Re: RARA-AVIS: Cain (was "The Man Who Wasn't There")

From: a.n.smith (
Date: 10 Nov 2001

> "a.n.smith" writ:
> [SNIP]
> > I just wrote a paper about how Hollywood's attempt's to
> > "clean up" Cain in the olden days sucked the true morality
> > of the novels out of the film versions. At least to me...
> Will we get to see it?

I don't know. I'll have to see if anyone out there in journal land is looking for stuff about Cain. Plus, I'm not a good critic. The idea was great, I thought, but my execution lacked, oh, let's say "goodness."

Okay, if you haven't read Cain's Double Indemnity or seen the film version, the next paragraph is full of spoilers. And also, you should be ashamed. Go find both now, today, and enrich your life.

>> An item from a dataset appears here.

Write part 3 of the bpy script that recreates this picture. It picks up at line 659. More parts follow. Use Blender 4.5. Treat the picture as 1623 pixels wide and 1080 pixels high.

All of the critics I read seem too caught up in the film version of Double Indemnity, saying it's superior to the novel. It's a great one, sure, for what it is. But it's not really the book, not that easy of a comparison. I loved Cain's depictions of the ravenous affair, the "goddess of death" who looked "washed-out," and the ending on the cruise ship, "The moon." So Chandler thought he was *improving* on that with his tough guy voiceover banter? Not in my mind. I also like the fact that the characters in the book have to face the consequences of their actions and decide on if they can live with themselves or not. The film seems to force the issue with the
"She shoots me, I shoot her, so now I'll confess." Yeah, fine, but that's so typical. Jumping off a cruise ship in a suicide pact? All right!